TASK:
Retype the whole listing below, character for character.

DATA PROVIDED:
* begin *

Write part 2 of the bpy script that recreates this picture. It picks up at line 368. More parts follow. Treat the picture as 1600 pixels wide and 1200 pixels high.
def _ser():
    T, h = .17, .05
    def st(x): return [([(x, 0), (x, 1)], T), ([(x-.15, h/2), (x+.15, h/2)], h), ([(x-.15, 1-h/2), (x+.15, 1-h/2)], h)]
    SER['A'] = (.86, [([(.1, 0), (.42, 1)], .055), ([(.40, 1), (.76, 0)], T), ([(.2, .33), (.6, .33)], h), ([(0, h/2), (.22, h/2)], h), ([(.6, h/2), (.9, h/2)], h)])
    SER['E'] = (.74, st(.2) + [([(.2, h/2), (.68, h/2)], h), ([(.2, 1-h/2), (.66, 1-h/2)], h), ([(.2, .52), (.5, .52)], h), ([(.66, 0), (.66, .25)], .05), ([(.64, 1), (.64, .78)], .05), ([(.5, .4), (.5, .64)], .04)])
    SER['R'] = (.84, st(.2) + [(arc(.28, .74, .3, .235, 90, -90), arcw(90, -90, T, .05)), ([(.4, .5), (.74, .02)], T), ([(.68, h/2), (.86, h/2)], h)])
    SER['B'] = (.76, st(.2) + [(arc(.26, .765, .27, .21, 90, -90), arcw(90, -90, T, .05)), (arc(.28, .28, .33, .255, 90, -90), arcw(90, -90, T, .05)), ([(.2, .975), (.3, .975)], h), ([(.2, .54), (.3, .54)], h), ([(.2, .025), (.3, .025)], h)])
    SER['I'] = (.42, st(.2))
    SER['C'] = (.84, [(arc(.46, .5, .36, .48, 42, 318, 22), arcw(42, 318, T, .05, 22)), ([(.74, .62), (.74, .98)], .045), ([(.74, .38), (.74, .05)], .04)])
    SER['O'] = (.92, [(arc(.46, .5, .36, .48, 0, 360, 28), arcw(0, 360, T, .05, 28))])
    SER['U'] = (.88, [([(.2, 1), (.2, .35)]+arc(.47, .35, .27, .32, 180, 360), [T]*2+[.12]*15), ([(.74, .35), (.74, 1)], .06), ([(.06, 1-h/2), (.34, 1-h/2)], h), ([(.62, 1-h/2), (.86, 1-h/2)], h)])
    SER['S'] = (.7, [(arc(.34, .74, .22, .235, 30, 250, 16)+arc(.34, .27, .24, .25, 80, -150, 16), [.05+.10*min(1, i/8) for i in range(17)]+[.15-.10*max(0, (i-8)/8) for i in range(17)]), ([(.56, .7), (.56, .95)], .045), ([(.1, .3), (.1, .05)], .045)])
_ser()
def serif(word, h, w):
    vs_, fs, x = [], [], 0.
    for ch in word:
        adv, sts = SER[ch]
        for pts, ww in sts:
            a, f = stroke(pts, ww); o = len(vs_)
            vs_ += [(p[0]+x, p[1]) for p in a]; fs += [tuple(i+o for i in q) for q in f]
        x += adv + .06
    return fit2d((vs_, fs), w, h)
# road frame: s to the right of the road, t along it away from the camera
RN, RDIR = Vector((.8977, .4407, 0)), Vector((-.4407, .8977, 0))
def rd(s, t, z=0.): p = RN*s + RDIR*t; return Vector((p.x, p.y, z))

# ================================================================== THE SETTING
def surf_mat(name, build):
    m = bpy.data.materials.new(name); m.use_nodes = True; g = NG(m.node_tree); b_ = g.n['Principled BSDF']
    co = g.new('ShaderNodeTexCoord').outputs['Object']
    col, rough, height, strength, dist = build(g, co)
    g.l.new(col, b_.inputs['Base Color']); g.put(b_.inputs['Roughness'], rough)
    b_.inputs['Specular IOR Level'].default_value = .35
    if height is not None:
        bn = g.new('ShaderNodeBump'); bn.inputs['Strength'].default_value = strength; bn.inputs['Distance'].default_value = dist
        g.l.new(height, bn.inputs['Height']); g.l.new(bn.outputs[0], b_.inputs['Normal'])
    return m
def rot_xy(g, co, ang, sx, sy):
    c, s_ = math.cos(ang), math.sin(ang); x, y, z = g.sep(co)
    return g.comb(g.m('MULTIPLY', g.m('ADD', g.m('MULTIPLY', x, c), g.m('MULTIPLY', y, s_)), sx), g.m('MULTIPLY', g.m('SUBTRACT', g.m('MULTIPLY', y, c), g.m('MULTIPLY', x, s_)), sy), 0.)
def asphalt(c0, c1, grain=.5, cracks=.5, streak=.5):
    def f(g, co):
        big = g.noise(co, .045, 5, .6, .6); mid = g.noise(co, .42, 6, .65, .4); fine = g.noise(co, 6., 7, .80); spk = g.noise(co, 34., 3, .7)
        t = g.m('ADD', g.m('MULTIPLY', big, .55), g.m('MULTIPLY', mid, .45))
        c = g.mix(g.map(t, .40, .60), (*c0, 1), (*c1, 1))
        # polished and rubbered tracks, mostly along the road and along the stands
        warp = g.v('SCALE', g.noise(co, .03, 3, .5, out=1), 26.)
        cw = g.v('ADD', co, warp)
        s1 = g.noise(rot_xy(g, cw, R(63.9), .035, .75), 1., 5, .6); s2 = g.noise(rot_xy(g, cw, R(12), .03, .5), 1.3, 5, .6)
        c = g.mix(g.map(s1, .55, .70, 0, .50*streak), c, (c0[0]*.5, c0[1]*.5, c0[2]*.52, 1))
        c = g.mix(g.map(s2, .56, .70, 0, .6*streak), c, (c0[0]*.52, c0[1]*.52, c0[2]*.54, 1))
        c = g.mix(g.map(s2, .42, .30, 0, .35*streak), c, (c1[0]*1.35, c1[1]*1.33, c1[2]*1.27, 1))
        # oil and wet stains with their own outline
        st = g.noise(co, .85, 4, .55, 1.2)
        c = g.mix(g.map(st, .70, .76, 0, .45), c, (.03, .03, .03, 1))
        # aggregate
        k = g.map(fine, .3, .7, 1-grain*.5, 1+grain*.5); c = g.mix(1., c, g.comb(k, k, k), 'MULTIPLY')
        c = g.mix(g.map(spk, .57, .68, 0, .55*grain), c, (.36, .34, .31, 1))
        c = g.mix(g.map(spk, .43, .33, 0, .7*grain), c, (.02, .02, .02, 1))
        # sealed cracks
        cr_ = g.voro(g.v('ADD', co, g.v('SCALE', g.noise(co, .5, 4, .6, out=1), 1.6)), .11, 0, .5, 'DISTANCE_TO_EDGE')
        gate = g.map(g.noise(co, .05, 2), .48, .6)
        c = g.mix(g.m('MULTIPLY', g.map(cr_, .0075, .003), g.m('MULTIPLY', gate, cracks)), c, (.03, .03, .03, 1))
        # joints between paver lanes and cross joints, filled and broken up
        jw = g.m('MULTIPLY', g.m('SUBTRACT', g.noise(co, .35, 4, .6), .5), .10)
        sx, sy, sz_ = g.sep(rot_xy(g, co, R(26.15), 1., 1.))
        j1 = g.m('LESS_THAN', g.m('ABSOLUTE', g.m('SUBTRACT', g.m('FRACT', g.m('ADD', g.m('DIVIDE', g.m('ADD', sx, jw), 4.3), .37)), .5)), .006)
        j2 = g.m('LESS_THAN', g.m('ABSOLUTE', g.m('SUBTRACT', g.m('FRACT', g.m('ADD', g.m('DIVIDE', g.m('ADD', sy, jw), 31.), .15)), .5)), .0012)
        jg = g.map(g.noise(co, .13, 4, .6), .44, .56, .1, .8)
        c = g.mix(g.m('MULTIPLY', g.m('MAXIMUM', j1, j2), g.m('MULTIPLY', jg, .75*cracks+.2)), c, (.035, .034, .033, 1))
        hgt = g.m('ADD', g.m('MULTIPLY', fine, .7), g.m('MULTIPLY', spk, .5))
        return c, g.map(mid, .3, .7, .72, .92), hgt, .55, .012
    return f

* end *

SOLUTION TO THE PROBLEM:
Write part 2 of the bpy script that recreates this picture. It picks up at line 368. More parts follow. Treat the picture as 1600 pixels wide and 1200 pixels high.
def _ser():
    T, h = .17, .05
    def st(x): return [([(x, 0), (x, 1)], T), ([(x-.15, h/2), (x+.15, h/2)], h), ([(x-.15, 1-h/2), (x+.15, 1-h/2)], h)]
    SER['A'] = (.86, [([(.1, 0), (.42, 1)], .055), ([(.40, 1), (.76, 0)], T), ([(.2, .33), (.6, .33)], h), ([(0, h/2), (.22, h/2)], h), ([(.6, h/2), (.9, h/2)], h)])
    SER['E'] = (.74, st(.2) + [([(.2, h/2), (.68, h/2)], h), ([(.2, 1-h/2), (.66, 1-h/2)], h), ([(.2, .52), (.5, .52)], h), ([(.66, 0), (.66, .25)], .05), ([(.64, 1), (.64, .78)], .05), ([(.5, .4), (.5, .64)], .04)])
    SER['R'] = (.84, st(.2) + [(arc(.28, .74, .3, .235, 90, -90), arcw(90, -90, T, .05)), ([(.4, .5), (.74, .02)], T), ([(.68, h/2), (.86, h/2)], h)])
    SER['B'] = (.76, st(.2) + [(arc(.26, .765, .27, .21, 90, -90), arcw(90, -90, T, .05)), (arc(.28, .28, .33, .255, 90, -90), arcw(90, -90, T, .05)), ([(.2, .975), (.3, .975)], h), ([(.2, .54), (.3, .54)], h), ([(.2, .025), (.3, .025)], h)])
    SER['I'] = (.42, st(.2))
    SER['C'] = (.84, [(arc(.46, .5, .36, .48, 42, 318, 22), arcw(42, 318, T, .05, 22)), ([(.74, .62), (.74, .98)], .045), ([(.74, .38), (.74, .05)], .04)])
    SER['O'] = (.92, [(arc(.46, .5, .36, .48, 0, 360, 28), arcw(0, 360, T, .05, 28))])
    SER['U'] = (.88, [([(.2, 1), (.2, .35)]+arc(.47, .35, .27, .32, 180, 360), [T]*2+[.12]*15), ([(.74, .35), (.74, 1)], .06), ([(.06, 1-h/2), (.34, 1-h/2)], h), ([(.62, 1-h/2), (.86, 1-h/2)], h)])
    SER['S'] = (.7, [(arc(.34, .74, .22, .235, 30, 250, 16)+arc(.34, .27, .24, .25, 80, -150, 16), [.05+.10*min(1, i/8) for i in range(17)]+[.15-.10*max(0, (i-8)/8) for i in range(17)]), ([(.56, .7), (.56, .95)], .045), ([(.1, .3), (.1, .05)], .045)])
_ser()
def serif(word, h, w):
    vs_, fs, x = [], [], 0.
    for ch in word:
        adv, sts = SER[ch]
        for pts, ww in sts:
            a, f = stroke(pts, ww); o = len(vs_)
            vs_ += [(p[0]+x, p[1]) for p in a]; fs += [tuple(i+o for i in q) for q in f]
        x += adv + .06
    return fit2d((vs_, fs), w, h)
# road frame: s to the right of the road, t along it away from the camera
RN, RDIR = Vector((.8977, .4407, 0)), Vector((-.4407, .8977, 0))
def rd(s, t, z=0.): p = RN*s + RDIR*t; return Vector((p.x, p.y, z))

# ================================================================== THE SETTING
def surf_mat(name, build):
    m = bpy.data.materials.new(name); m.use_nodes = True; g = NG(m.node_tree); b_ = g.n['Principled BSDF']
    co = g.new('ShaderNodeTexCoord').outputs['Object']
    col, rough, height, strength, dist = build(g, co)
    g.l.new(col, b_.inputs['Base Color']); g.put(b_.inputs['Roughness'], rough)
    b_.inputs['Specular IOR Level'].default_value = .35
    if height is not None:
        bn = g.new('ShaderNodeBump'); bn.inputs['Strength'].default_value = strength; bn.inputs['Distance'].default_value = dist
        g.l.new(height, bn.inputs['Height']); g.l.new(bn.outputs[0], b_.inputs['Normal'])
    return m
def rot_xy(g, co, ang, sx, sy):
    c, s_ = math.cos(ang), math.sin(ang); x, y, z = g.sep(co)
    return g.comb(g.m('MULTIPLY', g.m('ADD', g.m('MULTIPLY', x, c), g.m('MULTIPLY', y, s_)), sx), g.m('MULTIPLY', g.m('SUBTRACT', g.m('MULTIPLY', y, c), g.m('MULTIPLY', x, s_)), sy), 0.)
def asphalt(c0, c1, grain=.5, cracks=.5, streak=.5):
    def f(g, co):
        big = g.noise(co, .045, 5, .6, .6); mid = g.noise(co, .42, 6, .65, .4); fine = g.noise(co, 6., 7, .80); spk = g.noise(co, 34., 3, .7)
        t = g.m('ADD', g.m('MULTIPLY', big, .55), g.m('MULTIPLY', mid, .45))
        c = g.mix(g.map(t, .40, .60), (*c0, 1), (*c1, 1))
        # polished and rubbered tracks, mostly along the road and along the stands
        warp = g.v('SCALE', g.noise(co, .03, 3, .5, out=1), 26.)
        cw = g.v('ADD', co, warp)
        s1 = g.noise(rot_xy(g, cw, R(63.9), .035, .75), 1., 5, .6); s2 = g.noise(rot_xy(g, cw, R(12), .03, .5), 1.3, 5, .6)
        c = g.mix(g.map(s1, .55, .70, 0, .50*streak), c, (c0[0]*.5, c0[1]*.5, c0[2]*.52, 1))
        c = g.mix(g.map(s2, .56, .70, 0, .6*streak), c, (c0[0]*.52, c0[1]*.52, c0[2]*.54, 1))
        c = g.mix(g.map(s2, .42, .30, 0, .35*streak), c, (c1[0]*1.35, c1[1]*1.33, c1[2]*1.27, 1))
        # oil and wet stains with their own outline
        st = g.noise(co, .85, 4, .55, 1.2)
        c = g.mix(g.map(st, .70, .76, 0, .45), c, (.03, .03, .03, 1))
        # aggregate
        k = g.map(fine, .3, .7, 1-grain*.5, 1+grain*.5); c = g.mix(1., c, g.comb(k, k, k), 'MULTIPLY')
        c = g.mix(g.map(spk, .57, .68, 0, .55*grain), c, (.36, .34, .31, 1))
        c = g.mix(g.map(spk, .43, .33, 0, .7*grain), c, (.02, .02, .02, 1))
        # sealed cracks
        cr_ = g.voro(g.v('ADD', co, g.v('SCALE', g.noise(co, .5, 4, .6, out=1), 1.6)), .11, 0, .5, 'DISTANCE_TO_EDGE')
        gate = g.map(g.noise(co, .05, 2), .48, .6)
        c = g.mix(g.m('MULTIPLY', g.map(cr_, .0075, .003), g.m('MULTIPLY', gate, cracks)), c, (.03, .03, .03, 1))
        # joints between paver lanes and cross joints, filled and broken up
        jw = g.m('MULTIPLY', g.m('SUBTRACT', g.noise(co, .35, 4, .6), .5), .10)
        sx, sy, sz_ = g.sep(rot_xy(g, co, R(26.15), 1., 1.))
        j1 = g.m('LESS_THAN', g.m('ABSOLUTE', g.m('SUBTRACT', g.m('FRACT', g.m('ADD', g.m('DIVIDE', g.m('ADD', sx, jw), 4.3), .37)), .5)), .006)
        j2 = g.m('LESS_THAN', g.m('ABSOLUTE', g.m('SUBTRACT', g.m('FRACT', g.m('ADD', g.m('DIVIDE', g.m('ADD', sy, jw), 31.), .15)), .5)), .0012)
        jg = g.map(g.noise(co, .13, 4, .6), .44, .56, .1, .8)
        c = g.mix(g.m('MULTIPLY', g.m('MAXIMUM', j1, j2), g.m('MULTIPLY', jg, .75*cracks+.2)), c, (.035, .034, .033, 1))
        hgt = g.m('ADD', g.m('MULTIPLY', fine, .7), g.m('MULTIPLY', spk, .5))
        return c, g.map(mid, .3, .7, .72, .92), hgt, .55, .012
    return f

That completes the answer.